So enough with the insincere crap about how you miss the kinds of road trips you used to take when you were a kid, because Today’s Kidz just won’t stand for aimless hours in the car and tourist traps anymore. If you really want to take those trips, do the planning and teach your kids early not to depend on electronics and movies to entertain them. Teach them to set up their own tent, and suffer through a chilly morning in camp once in a while. Read books out loud to each other in the car. You’d be amazed how quickly all the “necessities” of modern life just drop by the wayside.

6 Replies to “Lessons from an Excellent Road Trip”
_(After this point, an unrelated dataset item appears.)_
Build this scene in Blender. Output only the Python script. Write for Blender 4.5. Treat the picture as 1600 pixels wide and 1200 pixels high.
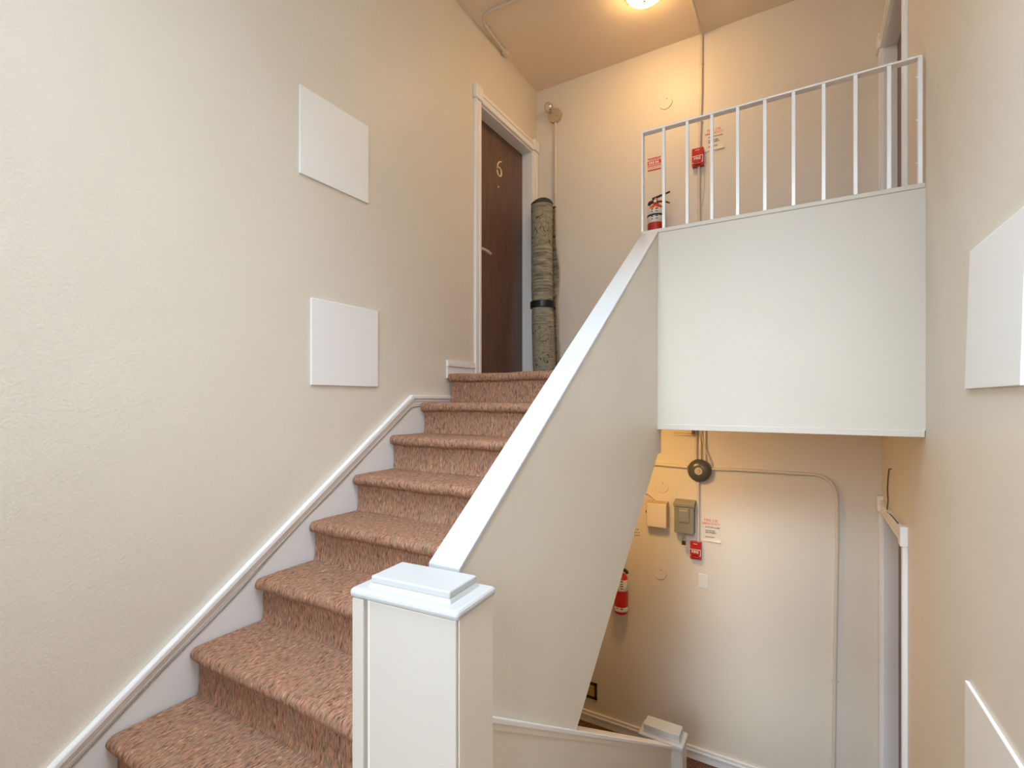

  1. I’m glad to here your trip went well. I’m at college now and having fun. Mom so far has called twice a day and Branden at least once, but then again I’ve only been here since tuesday. See you at Laborday!

  2. It was kind of like a MAD Magazine thing, to read the fine print of an ad (although it definitely wasnt’ very fine print on the side of the road).

  3. My best friend is Ainer’s niece. Ya know…the guy who is “Passed out on the stove.” In Da Second Week of Deer Camp. Da Trap is good fun. I go their to buy gifts for displaced Yoopers, since I live in Ishpeming. Oh. We have a downtown here. The highway is the outskirts!

    Congratulations on the DVD free road trip. I agree it is nonsense. What ever happened to looking out the windows?